I have, in the past, worked for startups of varying forms. I worked for a spinoff that ultimately failed but had the most awesome product I’ve ever seen (neural networks were involved, need I say more?), I helped a buddy very early on with his startup, which did great until angel investors crept in, destroyed his vision, and failed completely to understand the Long Tail vision my buddy was trying to achieve, and I worked for a web 2.0 startup which was pretty successful, and was subsequently purchased… by another startup!
Working in academia for 6 years also exposed me to people who are firing up businesses, or projects that accidentally become businesses, and some of those go nowhere, while others seem to be on the verge of NYSE listing now, while a year ago they were housed in the smallest office I’ve ever seen, using lawn furniture for their workstations.
Of course, I’ve also consulted for, and been interviewed by, a host of other startups – recently, even.
First, the bad news
The bad news is that most or all of these startups are headed by developers, and they have applied *only* dev-centric thinking to their startup. They’ve thought about how to solve all of the app-level issues, mapped out use cases, drawn up interfaces, hacked together prototypes, and done all kinds of app-level work. Then, they’ve hired more developers. Then more after that.
Some seem to have given almost zero consideration to the fact that their application might become successful, and its availability might become quite critical. They haven’t given much thought to things like backups or disaster recovery. They have no plan for how to deploy their application such that when it comes time to scale, it has some hope of doing so without large amounts of downtime, or huge retooling efforts.
They’ve also given very little thought to how to enable their workforce to communicate, access their applications and data remotely without huge security compromises, and generally provide the back end system services necessary to run a business effectively (though, admittedly, most startups don’t require much in the way of things like NFS, or even internally-hosted email in the very beginning).
In short, they’ve either assumed that systems folks’ jobs are so easy that it can be handled by the developers, or they think that scalability lives entirely in their code, or they’re just not thinking about system-level aspects of their application at all. And don’t even get me started about the databases I’ve seen.
I know of more than one startup, right now, months late in going live. None of them, at the time I spoke to them, had a systems person on staff, or a deployment plan that addressed things that a systems person would address. What they had was a lot of developers and a deadline. Epic fail.Yes, even if you use agile development methodologies.
The Good
The good news is that, while some companies hire no systems folks at all and flounder around system-related issues forever, others hire at least one or two good systems folks, and make them a part of a collaborative effort to solve systems problems in interesting ways, utilizing the knowledge and experience of both systems and development personnel to create truly unique solutions. When sysadmins and developers collaborate to solve these issues, I have learned that they can create things that will blow your mind (in a good way).
In fact, Tom Limoncelli wrote recently that systems administration needs more PhDs.

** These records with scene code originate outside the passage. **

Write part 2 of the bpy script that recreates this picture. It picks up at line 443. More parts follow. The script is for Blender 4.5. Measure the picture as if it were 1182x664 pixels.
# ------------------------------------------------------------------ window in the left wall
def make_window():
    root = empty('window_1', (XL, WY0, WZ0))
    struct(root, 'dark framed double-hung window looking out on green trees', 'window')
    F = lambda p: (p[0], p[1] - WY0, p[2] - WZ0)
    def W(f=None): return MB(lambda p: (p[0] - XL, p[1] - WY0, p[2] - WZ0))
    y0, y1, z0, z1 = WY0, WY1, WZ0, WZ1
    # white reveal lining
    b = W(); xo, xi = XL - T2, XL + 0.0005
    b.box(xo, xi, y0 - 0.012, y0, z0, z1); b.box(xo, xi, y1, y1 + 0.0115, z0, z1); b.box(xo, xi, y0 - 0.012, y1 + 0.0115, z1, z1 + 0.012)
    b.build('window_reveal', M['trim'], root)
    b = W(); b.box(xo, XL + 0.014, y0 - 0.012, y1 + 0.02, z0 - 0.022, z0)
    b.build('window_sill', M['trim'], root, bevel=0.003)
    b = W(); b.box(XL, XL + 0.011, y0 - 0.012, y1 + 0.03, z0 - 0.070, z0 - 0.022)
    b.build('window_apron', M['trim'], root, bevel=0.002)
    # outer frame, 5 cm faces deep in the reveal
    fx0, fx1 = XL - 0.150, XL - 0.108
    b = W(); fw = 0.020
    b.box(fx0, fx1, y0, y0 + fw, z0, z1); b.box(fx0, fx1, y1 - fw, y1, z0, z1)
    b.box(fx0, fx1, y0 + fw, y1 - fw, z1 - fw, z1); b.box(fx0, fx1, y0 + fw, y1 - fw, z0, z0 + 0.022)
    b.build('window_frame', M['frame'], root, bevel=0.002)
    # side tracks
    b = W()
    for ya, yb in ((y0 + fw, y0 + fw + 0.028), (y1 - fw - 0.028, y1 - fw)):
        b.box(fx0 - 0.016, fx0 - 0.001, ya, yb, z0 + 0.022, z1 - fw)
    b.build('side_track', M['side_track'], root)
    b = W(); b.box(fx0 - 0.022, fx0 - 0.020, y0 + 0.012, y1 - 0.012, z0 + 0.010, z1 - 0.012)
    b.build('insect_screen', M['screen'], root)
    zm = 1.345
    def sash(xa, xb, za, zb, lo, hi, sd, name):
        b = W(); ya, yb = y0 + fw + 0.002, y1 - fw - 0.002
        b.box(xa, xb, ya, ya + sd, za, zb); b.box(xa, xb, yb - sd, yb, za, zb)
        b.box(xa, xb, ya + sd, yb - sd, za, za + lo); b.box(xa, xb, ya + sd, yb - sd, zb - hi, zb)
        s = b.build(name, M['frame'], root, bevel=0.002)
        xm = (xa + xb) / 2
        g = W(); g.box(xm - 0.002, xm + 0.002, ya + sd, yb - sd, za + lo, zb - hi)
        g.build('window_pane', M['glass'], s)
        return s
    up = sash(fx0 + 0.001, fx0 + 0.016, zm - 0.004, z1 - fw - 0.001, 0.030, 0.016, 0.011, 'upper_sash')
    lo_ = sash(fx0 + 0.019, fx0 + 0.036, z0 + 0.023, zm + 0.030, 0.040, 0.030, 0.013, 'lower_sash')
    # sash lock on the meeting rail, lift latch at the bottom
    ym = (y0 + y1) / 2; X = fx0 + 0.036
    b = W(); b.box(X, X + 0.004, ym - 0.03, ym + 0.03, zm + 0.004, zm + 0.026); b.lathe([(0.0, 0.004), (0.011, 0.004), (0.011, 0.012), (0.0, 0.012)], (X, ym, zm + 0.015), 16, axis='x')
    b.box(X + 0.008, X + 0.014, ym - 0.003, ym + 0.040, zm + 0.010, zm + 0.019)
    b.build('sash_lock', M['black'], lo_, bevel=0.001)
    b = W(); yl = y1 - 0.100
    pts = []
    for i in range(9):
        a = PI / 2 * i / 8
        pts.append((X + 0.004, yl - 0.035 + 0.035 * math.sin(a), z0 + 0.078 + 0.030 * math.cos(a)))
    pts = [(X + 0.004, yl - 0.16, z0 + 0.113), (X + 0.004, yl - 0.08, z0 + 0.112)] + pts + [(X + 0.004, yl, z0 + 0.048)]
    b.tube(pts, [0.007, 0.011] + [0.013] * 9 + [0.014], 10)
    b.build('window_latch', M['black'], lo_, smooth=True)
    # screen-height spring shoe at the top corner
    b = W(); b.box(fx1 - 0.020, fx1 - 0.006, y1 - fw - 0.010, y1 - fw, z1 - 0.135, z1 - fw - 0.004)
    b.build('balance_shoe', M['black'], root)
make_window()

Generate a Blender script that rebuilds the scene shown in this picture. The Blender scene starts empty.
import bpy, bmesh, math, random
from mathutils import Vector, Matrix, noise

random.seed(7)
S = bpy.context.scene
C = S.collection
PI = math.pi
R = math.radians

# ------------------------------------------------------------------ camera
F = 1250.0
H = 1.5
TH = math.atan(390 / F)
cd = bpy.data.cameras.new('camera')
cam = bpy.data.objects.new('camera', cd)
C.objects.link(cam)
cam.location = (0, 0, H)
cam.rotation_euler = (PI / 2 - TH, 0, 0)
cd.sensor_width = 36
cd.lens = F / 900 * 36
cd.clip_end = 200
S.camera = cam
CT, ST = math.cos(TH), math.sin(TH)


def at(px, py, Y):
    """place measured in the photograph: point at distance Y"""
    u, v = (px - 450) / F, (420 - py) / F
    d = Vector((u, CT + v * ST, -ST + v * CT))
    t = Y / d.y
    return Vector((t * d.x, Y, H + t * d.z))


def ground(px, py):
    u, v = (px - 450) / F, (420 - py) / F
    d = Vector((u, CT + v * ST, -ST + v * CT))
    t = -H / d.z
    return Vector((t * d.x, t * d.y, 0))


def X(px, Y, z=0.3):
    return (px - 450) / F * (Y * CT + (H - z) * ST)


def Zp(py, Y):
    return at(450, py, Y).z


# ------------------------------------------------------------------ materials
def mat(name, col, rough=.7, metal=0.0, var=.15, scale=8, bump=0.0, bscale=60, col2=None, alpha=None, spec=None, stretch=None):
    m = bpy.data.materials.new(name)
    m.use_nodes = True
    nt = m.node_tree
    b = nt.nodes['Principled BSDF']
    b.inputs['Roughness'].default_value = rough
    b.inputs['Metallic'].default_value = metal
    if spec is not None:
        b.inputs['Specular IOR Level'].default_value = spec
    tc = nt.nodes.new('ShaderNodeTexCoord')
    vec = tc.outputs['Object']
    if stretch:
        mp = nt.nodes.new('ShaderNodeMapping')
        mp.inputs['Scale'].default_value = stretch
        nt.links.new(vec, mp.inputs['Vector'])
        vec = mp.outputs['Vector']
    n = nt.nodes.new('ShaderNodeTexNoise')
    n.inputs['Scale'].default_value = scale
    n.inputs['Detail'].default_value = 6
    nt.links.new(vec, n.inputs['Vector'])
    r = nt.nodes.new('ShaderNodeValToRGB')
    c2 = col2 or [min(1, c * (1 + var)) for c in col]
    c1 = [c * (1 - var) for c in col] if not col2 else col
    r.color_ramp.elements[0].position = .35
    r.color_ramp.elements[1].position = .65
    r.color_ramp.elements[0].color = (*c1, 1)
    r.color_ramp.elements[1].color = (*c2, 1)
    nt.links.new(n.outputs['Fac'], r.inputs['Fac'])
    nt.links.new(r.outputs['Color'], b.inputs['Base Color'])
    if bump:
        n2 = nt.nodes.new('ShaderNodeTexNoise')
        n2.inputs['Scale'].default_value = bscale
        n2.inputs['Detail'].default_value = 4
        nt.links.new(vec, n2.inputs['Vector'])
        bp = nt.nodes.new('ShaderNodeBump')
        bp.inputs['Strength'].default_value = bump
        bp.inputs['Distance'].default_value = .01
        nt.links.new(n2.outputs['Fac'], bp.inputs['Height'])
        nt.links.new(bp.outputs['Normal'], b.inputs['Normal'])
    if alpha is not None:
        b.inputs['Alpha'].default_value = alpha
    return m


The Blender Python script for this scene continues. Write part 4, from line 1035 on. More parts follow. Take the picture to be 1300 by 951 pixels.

Well, I suppose that would help, but I think we’d get really far, really fast, if we could just break down some of the walls between sysadmins and developers, give them a common goal, and let them hash it out. Sysadmins have an understanding of the system and network-related issues that developers aren’t likely to have. Developers, in most cases, can probably write better code, much more quickly, than a sysadmin. Developers and sysadmins working together, sharing their knowledge and communicating with each other, can solve systems problems in new, unique, creative, and very effective ways.
The End
In the end, issues facing startups now blur the line between development and system administration a bit more than in the past. There are problems that need solving for which there is no RPM or Deb package. These problems require some knowledge of how related or analogous problems have been solved in the past. A knowledge of the systems and development approaches that have worked, and why. Enough experience to have seen where and when things go bad, and why. It also requires creative and critical thinking. I think that good, senior systems and development people have these skills, and much more.
For whatever reason, it seems that the only time these two camps ever meet is on opposite sides of a deployment or application support problem. Perhaps this happens with enough frequency for people to think that the two camps can’t, or won’t, work together. They can, and they will. People with a love for technology will come together if the common goal involves furthering technology and its use, regardless of their background. Sure, it takes proper management like any other project, but it can be done.
If you’ve had experiences, good or bad, with dev/sysadmin collaboration, I’d love to hear your stories!